Parks commission debates tree ordinance

The Wrangell parks and recreation advisory board discussed but took no vote on a draft of an ordinance aimed to prevent logging in city parks.

The ordinance has been in the works since police reported that at least two trees had been cut down for Christmas trees in December. Parks manager Amber Al-Haddad presented committee members with templates cribbed in part from similar ordinances on the Internet, though logging in public parks isn’t a particularly widespread public dilemma, she said.

“What I found from cities around the nation is that park ordinances especially don’t really deal with cutting down trees,” she said.

Parks and recreation board newcomer Cindy Martin said she was concerned about placing additional workload on the parks director.

“I’m aware of the demands that your job entails,” she told Al-Haddad. “It seems like persons who would want an item like this could go to many other places for this than require your time.”

The draft ordinance – which will likely be substantially revised based board members’ March 5 discussion – allows for a permitting process for people who want to take trees in public land. Prospective loggers would need approval from Public Works before removing any tree. The permitting process was designed to allow the public to use the land while at the same time preventing loggers from damaging or over-using a public resource, Al-Haddad told the board.

“We’re a public entity,” she said. “That is property that belongs to the citizens. We kind of have ordinances that lay it out.”

“I think that we still have a lot of work to do on this. Do we say ‘You can’t really cut any trees for any personal purpose?’ or do you say ‘You have to come and get a permit?’” she added.

In brainstorming sessions conducted earlier in the year, the board had discussed limiting tree-taking within a certain distance from trails, though that approach was scrapped in favor of the permitting process after parks department officials recognized the distances could extend the no-cutting zone onto other properties.

A potential permitting process could also include not just taking trees, but also adding them, said board member Bob Lippert.

“I mean also just a planting,” he said. “If someone wanted to plant a memorial tree for someone. It doesn’t have to be really time-consuming.”

The draft version may have created too much bureaucracy already, said board member Grover Mathis.

“Two pages have already turned this into a big bureaucracy,” he said. “This is overkill, to me. I do understand it to an extent.
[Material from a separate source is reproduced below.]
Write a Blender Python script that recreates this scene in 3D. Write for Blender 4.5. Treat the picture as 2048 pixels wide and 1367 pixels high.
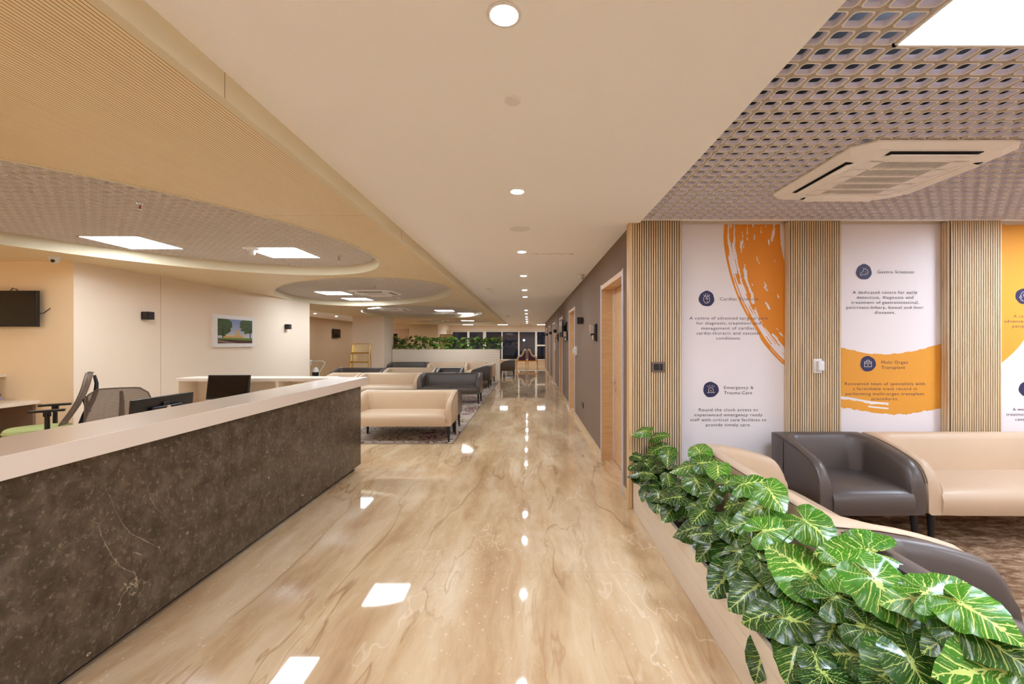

All it started with was one small little ordinance that tells people they can’t cut down any trees.”

The parks director shouldn’t be involved with permitting trees for taking, Mathis added.

“I’d want to be, if it’s on the property that I manage,” Al-Haddad said.

Mathis suggested an alternative wording.

“Anyone not an employee of the city of Wrangell cannot cut a tree without permission from the city of Wrangell,” he said.

The ordinance must be broadly worded, but should also be easy to understand, Mathis said.

“It’s involving a lot more into it than there are problems right now,” he said. “I haven’t heard of any problems or any instances of people cutting, carving, damaging, pruning or planting where they shouldn’t. We want an ordinance, but do we really need to encompass so much language for what is just, basically, somebody cut down a couple of trees?”

Lippert countered that an ordinance which focuses only on live trees could potentially allow people to take dead trees with impunity.

“Does this include dead trees or just live trees?” he said. “Standing live, downed live?”

Any ordinance recommended by the board would go to the borough assembly for a first and second reading prior to implementation.

The board also briefly discussed improving or creating signage for the Mount Dewey trailhead and the possibility of creating a marquee to display photos of parks and rec people in the facility housing the public pool.

Potential changes to that facility’s hours of operation have been put on hold until a clearer budget picture emerges for the coming fiscal year, Al-Haddad told the board.